The New York Mets do not look like a team still shopping. They look like a team rebuilding an entire position group in real time.
After moving on from Brandon Nimmo, José Siri, Jeff McNeil, and Cedric Mullins, the Mets’ outfield depth chart reads more like a draft board than a finished product. Juan Soto is the anchor. Tyrone Taylor is there for now. Carson Benge waits in the background as a future piece. That is not enough for a club that just committed 15 seasons to a generational bat and expects to contend immediately.
So the Mets keep circling back to the outfield market, and their attention has landed on a name that changes the shape of the conversation.
Kyle Tucker.

A roster hole that demands creativity
This is not a luxury add. It is structural. The Mets stripped the position down to studs, and that forces them to be aggressive in how they rebuild it.
For weeks, Cody Bellinger felt like the clean solution. Versatility, center field insurance, and a long track record. Instead, the Mets appear lukewarm, almost hesitant. That hesitation tells you something. New York is thinking bigger, even if it means thinking differently.
Tucker is not a plug-and-play role piece. He is a lineup-altering presence.
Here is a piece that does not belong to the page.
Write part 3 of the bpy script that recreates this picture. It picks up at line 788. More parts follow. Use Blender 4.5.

A player who bends roster construction around him rather than fitting into it.
Why Tucker fits the Mets’ moment
Tucker’s 2025 season with the Cubs quietly reinforced what evaluators have believed for years. The bat plays everywhere. A 136 wRC+ with 22 home runs and 25 stolen bases is not just production, it is balance. Power without stiffness. Speed without recklessness. He pressures pitchers, defenses, and game plans in ways that do not show up in one stat column.
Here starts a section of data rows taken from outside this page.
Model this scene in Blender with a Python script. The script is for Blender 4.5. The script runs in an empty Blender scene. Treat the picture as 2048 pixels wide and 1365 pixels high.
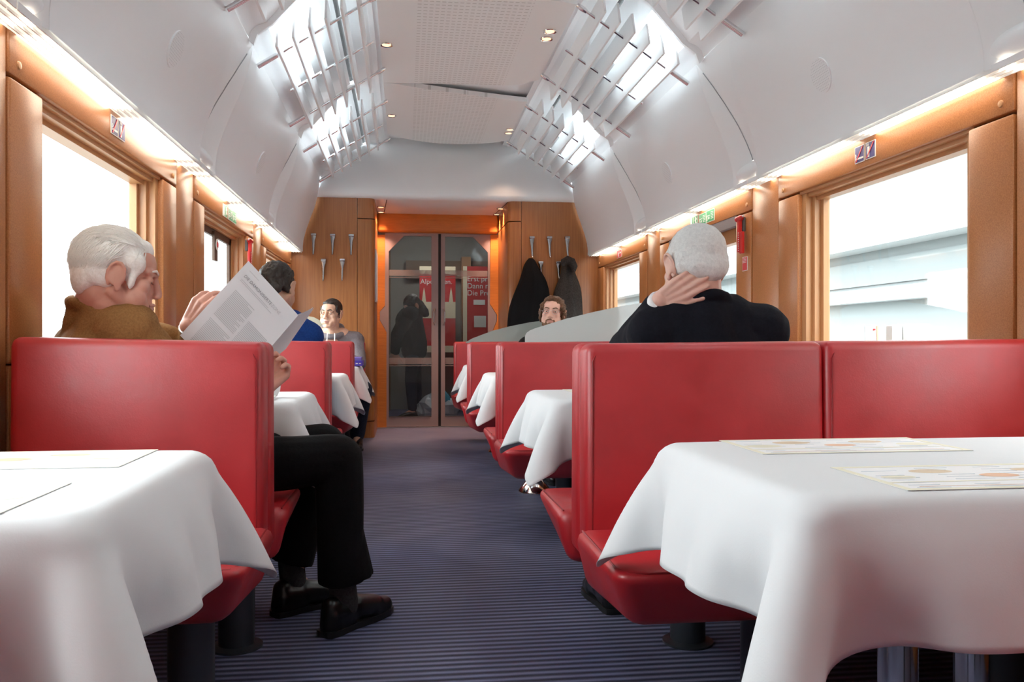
import bpy, bmesh, math, random
import numpy as np
from mathutils import Vector, Matrix, Euler
random.seed(7); rng = np.random.default_rng(7)
SC = bpy.context.scene; COL = SC.collection
PI = math.pi
R = math.radians
# ---------------------------------------------------------------- camera
F = 1680.0; TH = math.atan(215.0/F); CT, ST = math.cos(TH), math.sin(TH); H = 0.90
cam_d = bpy.data.cameras.new('camera'); cam = bpy.data.objects.new('camera', cam_d); COL.objects.link(cam)
cam.location = (0, 0, H); cam.rotation_euler = (R(90), 0, -TH)
cam_d.sensor_width = 36; cam_d.lens = 36*F/2048; cam_d.clip_start = 0.02; cam_d.clip_end = 300
SC.camera = cam
def ray(px, py):
    u = (px-1024)/F; v = (682.5-py)/F
    return Vector((u*CT+ST, CT-u*ST, v))
def onY(px, py, Y):
    d = ray(px, py); k = Y/d.y; return Vector((d.x*k, Y, H+d.z*k))
def onX(px, py, X):
    d = ray(px, py); k = X/d.x; return Vector((X, d.y*k, H+d.z*k))
def onZ(px, py, Z):
    d = ray(px, py); k = (Z-H)/d.z; return Vector((d.x*k, d.y*k, Z))
# ---------------------------------------------------------------- coach measures
XC = 0.406; HW = 1.43; XL = XC-HW; XR = XC+HW
PITCH = 1.945
PIL = [2.17+PITCH*k for k in range(-1, 4)]          # pillar centres along the coach
MOD = [3.143+PITCH*k for k in range(-1, 3)]         # window bay centres
# ---------------------------------------------------------------- object helpers
def link(name, data, parent=None, loc=None):
    o = bpy.data.objects.new(name, data); COL.objects.link(o)
    if parent is not None: o.parent = parent
    if loc is not None: o.location = loc
    return o
def tag(o, label=None, cat=None, group=None, kind=None):
    if label: o['label'] = label
    if cat: o['category'] = cat
    if group: o['group'] = group
    if kind: o['kind'] = kind
    return o
def thing(name, label, cat, loc=(0, 0, 0), rz=0.0, group=None):
    o = link(name, None); o.location = loc; o.rotation_euler = (0, 0, rz); o.empty_display_size = .1
    return tag(o, label, cat, group)
def copy_tree(o, parent=None):
    c = o.copy(); COL.objects.link(c)
    if parent is not None: c.parent = parent
    for ch in list(o.children): copy_tree(ch, c)
    return c
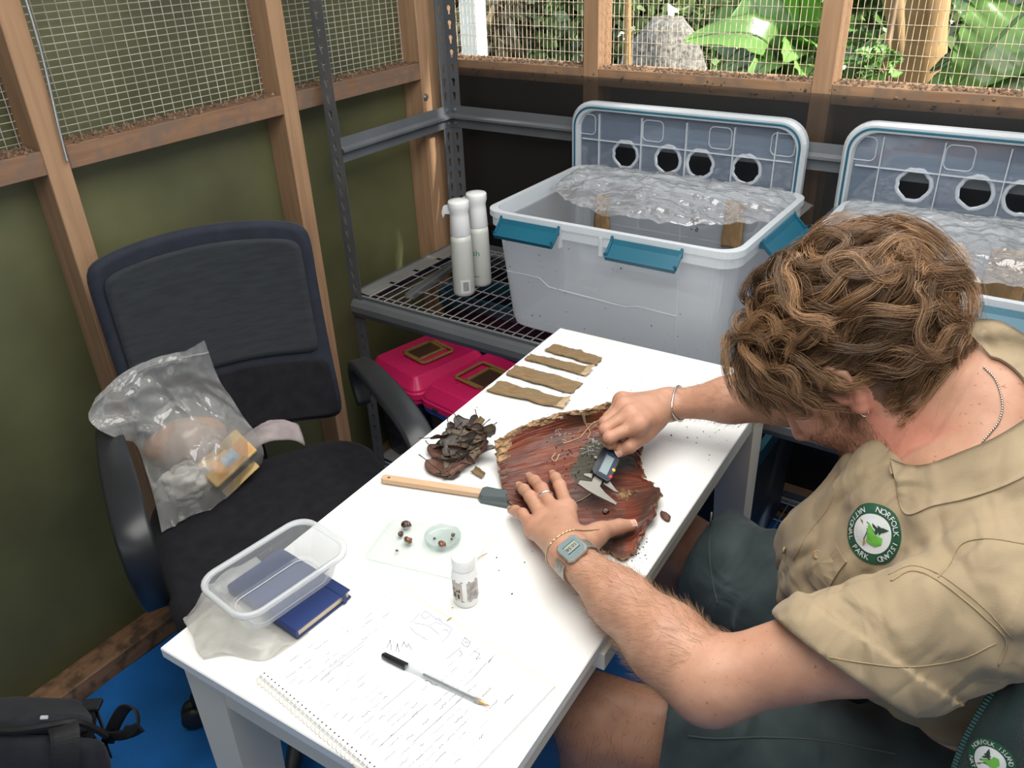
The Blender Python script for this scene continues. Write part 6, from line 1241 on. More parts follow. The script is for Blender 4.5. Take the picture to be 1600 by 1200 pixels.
sh_ = mk('shirt', V, F, MAT['khaki_cloth'], person, smooth=True); bvh_shirt = BVHTree.FromPolygons([tuple(v) for v in V], F.tolist())
def onto(p, bvh=None, off=0.0, start=None):
    """where the line from start through p first meets a garment, lifted by off"""
    s = np.asarray(cam_p if start is None else start, float); d = np.asarray(p, float) - s; d /= np.linalg.norm(d); h = (bvh or bvh_shirt).ray_cast(Vector(s), Vector(d))
    if h[0] is None: return np.asarray(p, float), -d
    n_ = np.array(h[1]); n_ = n_ if n_ @ d < 0 else -n_; return np.array(h[0]) + n_ * off, n_
def conform(VF, c, ax, bvh, off, spread=None):
    """lay a flat piece (drawn in x, y) over a garment about point c: x axis along ax"""
    p, n_ = onto(c, bvh); n_ = np.mean([n_] + [onto(np.asarray(c) + v, bvh)[1] for v in (V3(.015, 0, 0), V3(-.015, 0, 0), V3(0, 0, .015), V3(0, 0, -.015))], 0); R = frame(np.asarray(ax, float) - n_ * (np.asarray(ax, float) @ n_), n_); V, F = VF; W = np.asarray(V, float) @ R.T + p; out = []
    for v, z in zip(W, np.asarray(V)[:, 2]):
        q = v - n_ * ((v - p) @ n_); h = bvh.ray_cast(Vector(q + n_ * .05), Vector(-n_)); b = np.array(h[0]) if h[0] is not None and abs((np.array(h[0]) - q) @ n_) < .03 else q; out.append(b + n_ * (off + z))
    return np.array(out), F
def disc(r, n=40, rings=5, r0=0.0):
    V, F = [], []
    for i in range(rings + 1):
        for k in range(n): a = 2 * math.pi * k / n; q = r0 + (r - r0) * i / rings; V.append((q * math.cos(a), q * math.sin(a), 0))
    for i in range(rings):
        for k in range(n): F.append([i * n + k, i * n + (k + 1) % n, (i + 1) * n + (k + 1) % n, (i + 1) * n + k][::-1])
    return np.array(V, float), F
MAT['badge_green'] = mat('badge_green', (.010, .075, .035), .7, var=.1, scale=120, bump=.3, bscale=900); MAT['badge_white'] = mat('badge_white', (.62, .64, .64), .7, var=.05); MAT['badge_leaf'] = mat('badge_leaf_green', (.13, .42, .05), .7, var=.1); MAT['badge_dark'] = mat('badge_dark', (.02, .05, .03), .7, var=.1); MAT['badge_gold'] = mat('badge_gold', (.40, .28, .08), .7, var=.1)
def arc_text(s, r, a0, a1, size):
    out = []
    for i, chx in enumerate(s):
        if chx == ' ': continue
        a = a0 + (a1 - a0) * i / (len(s) - 1); V, F = text_mesh(chx, size, .0003); V = V @ rz(a - math.pi / 2 if a0 > a1 else a + math.pi / 2).T + V3(r * math.cos(a), r * math.sin(a), 0); out.append((V, F))
    return join(*out)
def badge(c, ax, r, bvh, parent, lower=True):
    rt = mk('badge', *conform(disc(r, 44, 5), c, ax, bvh, .0012), MAT['badge_green'], parent)
    R_ = math.radians
    def bp_(name, VF, off, m): mk(name, *conform(VF, c, ax, bvh, off), MAT[m], rt)
    bp_('badge_field', disc(r * .66, 36, 4), .0017, 'badge_white')
    bp_('badge_lettering', join(arc_text('NORFOLK ISLAND', r * .82, R_(160), R_(14), r * .26), arc_text('NATIONAL PARK', r * .82, R_(200), R_(340), r * .26)), .0022, 'badge_white')
    tree = []
    for y0, w in ((-.30, .34), (-.12, .30), (.06, .24), (.22, .17), (.36, .09)): tree.append(extrude([(-.12 * r - w * r, y0 * r), (-.12 * r + w * r, y0 * r), (-.12 * r, (y0 + .22) * r)], 0, .0003))
    bp_('badge_pine', join(*tree), .0020, 'badge_dark')
    pol = lambda P: extrude([(x * r, y * r) for x, y in P], 0, .0003)
    bp_('badge_bird', join(pol([(-.05, -.12), (.25, -.22), (.42, .05), (.34, .30), (.14, .34), (.02, .12)]), pol([(-.40, -.05), (-.05, -.12), (.02, .12), (-.10, .10)])), .0024, 'badge_leaf')
    bp_('badge_ground', pol([(-.50, -.36), (.40, -.36), (.30, -.26), (-.40, -.26)]), .0024, 'badge_gold')
bx = np.array((-0.1197,0.8585,0.8436)) - np.array((-0.1558,0.8554,0.8760))
badge((-0.1386,0.8568,0.8605), np.array((-0.1237,0.8454,0.8290)) - np.array((-0.1472,0.8668,0.8836)), .034, bvh_shirt, sh_)
# collar: stand and two folded flaps, seams, pockets and buttons
def ribbon(P, w, n_hint, t=.0016):
    """strip of cloth along a path, standing across it"""
    P = np.asarray(P, float); T = np.gradient(P, axis=0); T /= np.linalg.norm(T, axis=1)[:, None]; nh = np.asarray(n_hint, float); nh = nh if nh.ndim == 2 else np.tile(nh, (len(P), 1)); B = nh - T * np.sum(nh * T, 1)[:, None]; B /= np.linalg.norm(B, axis=1)[:, None]; w = np.broadcast_to(w, (len(P),))
    return np.stack([P + B * (w[:, None] * s) for s in np.linspace(0, 1, 6)], 1)
bvh_both = BVHTree.FromPolygons([tuple(v) for v in np.concatenate([SV, BV])], np.concatenate([SF, BF + len(SV)]).tolist())
def flap(edge, fall, parent, name, lift=.006):
    """collar flap lying over neck and shirt, from its folded edge down to its free edge"""
    A, Bp = catmull(edge, 8), catmull(fall, 8); G = np.stack([A + (Bp - A) * s for s in np.linspace(0, 1, 11)], 1); sh = G.shape; dist = []
    for p in G.reshape(-1, 3):
        d = p - cam_p; d /= np.linalg.norm(d); h = bvh_both.ray_cast(Vector(cam_p), Vector(d)); dist.append(h[3] if h[0] is not None and .5 < h[3] < 1.5 else np.nan)
    T = np.array(dist).reshape(sh[:2]); T = np.where(np.isnan(T), np.nanmedian(T), T)
    for k in range(14): Tp = np.pad(T, 1, mode='edge'); T = np.minimum(T, (Tp[:-2, 1:-1] + Tp[2:, 1:-1] + Tp[1:-1, :-2] + Tp[1:-1, 2:]) / 4)
    d = G - cam_p; d /= np.linalg.norm(d, axis=2)[..., None]; prof = lift * (1.4 - .9 * np.linspace(0, 1, 11) ** 2)[None, :]
    G = cam_p + d * (T - prof)[..., None]; V, F, uv, n0 = slab(G, .0030); return mk(name, V, F, MAT['khaki_cloth'], parent, smooth=True)
CE = [(-0.1445,0.9081,0.9397), (-0.1231,0.9179,0.9321), (-0.1029,0.9326,0.9325), (-0.0754,0.9597,0.9434), (-0.0462,0.9899,0.9568), (-0.0209,1.0206,0.9751), (0.0089,1.0620,1.0040)]
CF_ = [(-0.1342,0.9015,0.9199), (-0.1126,0.8894,0.8808), (-0.0860,0.9132,0.8876), (-0.0576,0.9372,0.8931), (-0.0278,0.9649,0.9025), (0.0032,0.9982,0.9185), (0.0441,1.0485,0.9489)]
flap(CE, CF_, sh_, 'collar')
CE2 = [(-0.0740,1.0309,1.0437), (-0.0612,1.0368,1.0392), (-0.0439,1.0411,1.0277), (-0.0279,1.0416,1.0123), (-0.0078,1.0366,0.9846)]
CF2 = [(-0.1151,1.0268,1.0797), (-0.0874,1.0489,1.0832), (-0.0588,1.0618,1.0725), (-0.0265,1.0683,1.0490), (0.0173,1.0631,0.9969)]
flap(CE2, CF2, sh_, 'collar')
def seam(pts, name, r=.0011, m='khaki_seam'):
    P = np.array([onto(p, off=.0004)[0] for p in catmull(pts, 8)]); mk(name, *tube(P, r, 6), MAT[m], sh_, smooth=True)
D1 = 1.0
seam([(-0.1053,0.8448,0.8095), (-0.0871,0.8647,0.8194), (-0.0607,0.8766,0.8095), (-0.0308,0.8842,0.7902), (0.0017,0.8904,0.7660), (0.0291,0.8931,0.7420), (0.0292,0.8745,0.7152)], 'armhole_seam', .0010)
seam([(-0.1098,0.8464,0.8164), (-0.0887,0.8673,0.8248), (-0.0597,0.8810,0.8148), (-0.0285,0.8895,0.7954), (0.0057,0.8960,0.7698), (0.0351,0.8982,0.7431)], 'stitch_line', .0005)
seam([(0.0176,0.9555,0.8429), (-0.0195,0.9340,0.8499), (-0.0451,0.9129,0.8457), (-0.0517,0.8920,0.8225), (-0.0585,0.8790,0.8108)], 'yoke_seam', .0008)
seam([(-0.1437,0.7629,0.7315), (-0.1071,0.7837,0.7239), (-0.0607,0.8124,0.7178), (-0.0115,0.8515,0.7237), (0.0197,0.8844,0.7391)], 'sleeve_crease', .0007)
seam([(-0.1936,0.8611,0.9225), (-0.1905,0.8421,0.8922), (-0.2036,0.8121,0.8627), (-0.2099,0.7891,0.8362)], 'placket_edge', .0008)
pf = [(-.030, .018), (.030, .018), (.032, -.010), (.014, -.026), (0, -.028), (-.014, -.026), (-.032, -.010)]
def dense(poly, t0, t1, k=4):
    P = []; 
    for i in range(len(poly)): a, b = np.array(poly[i]), np.array(poly[(i + 1) % len(poly)]); P += [tuple(a + (b - a) * j / k) for j in range(k)]
    c = np.mean(P, 0); V = [(x, y, t1) for x, y in P] + [(*(c + (np.array(p) - c) * .5), t1) for p in P] + [(*c, t1)] + [(x, y, t0) for x, y in P]; n = len(P); F = []
    for i in range(n): j = (i + 1) % n; F += [[i, j, n + j, n + i], [n + i, n + j, 2 * n], [2 * n + 1 + i, 2 * n + 1 + j, j, i]]
    return np.array(V, float), F
mk('pocket_flap', *conform(dense([(x, -y) for x, y in pf][::-1], 0, .0024), (-0.1744,0.8072,0.8259), np.array((-0.1712,0.8262,0.8499)) - np.array((-0.1929,0.8002,0.8347)), bvh_shirt, .0004), MAT['khaki_cloth'], sh_)
MAT['button'] = mat('horn_button', (.36, .24, .11), .3, var=.2, scale=200)
for c in ((-0.2206,0.7889,0.8467), (-0.1869,0.8085,0.8405)):
    p, n_ = onto(c); mk('button', *xf(join(lathe([(.0045, 0), (.0050, .001), (.0050, .0022), (.0038, .0026), (.0034, .0018), (.001, .0018)], 16)), p + n_ * .001, frame((1, 0, .2) if abs(n_[0]) < .8 else (0, 1, 0), n_)), MAT['button'], sh_, smooth=False)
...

This is the kind of profile that pairs naturally with Juan Soto. Soto grinds you down. Tucker punishes you when you blink. Together, they tilt an entire series before the first pitch.
The Mets know that kind of player rarely reaches the market in his prime. At one point, Tucker was projected to command close to $400 million. That number is no longer realistic, but $300 million is still very much in play for teams willing to live with the back end of a long deal.
The Mets are not one of those teams.
The short-term hammer New York can swing
What the Mets can offer, and what very few teams are willing to, is money without permanence.
According to Will Sammon, the New York Mets are believed to be offering Tucker a three-year deal in the range of $120 to $140 million, with a decision possibly coming as soon as this week. That structure matters. It is not just aggressive. It is surgical.
New York already tied itself to Soto for 15 seasons. Another decade-long commitment would limit flexibility just as Carson Benge and the next wave of prospects begin to surface. A short-term, high-dollar deal threads the needle.
For Tucker, the math is compelling. Three years. Nearly $50 million per season. Then free agency again at 31, with another massive payday still on the table. Few players ever get two bites at that apple.

Risk, leverage, and timing
Of course, interest cuts both ways. Tucker may prefer the security of a longer deal. He may want the peace of mind that comes with knowing the contract never runs out. That is understandable.
But this structure gives him leverage later, not less. It gives him control. It gives him the chance to re-enter the market with prime years still left and a résumé that includes playing on a stage as loud and unforgiving as New York.
For the Mets, it is a rare opportunity to add an elite talent without mortgaging the next decade.
They do not need Tucker forever. They need him now. And sometimes, that is the smarter bet.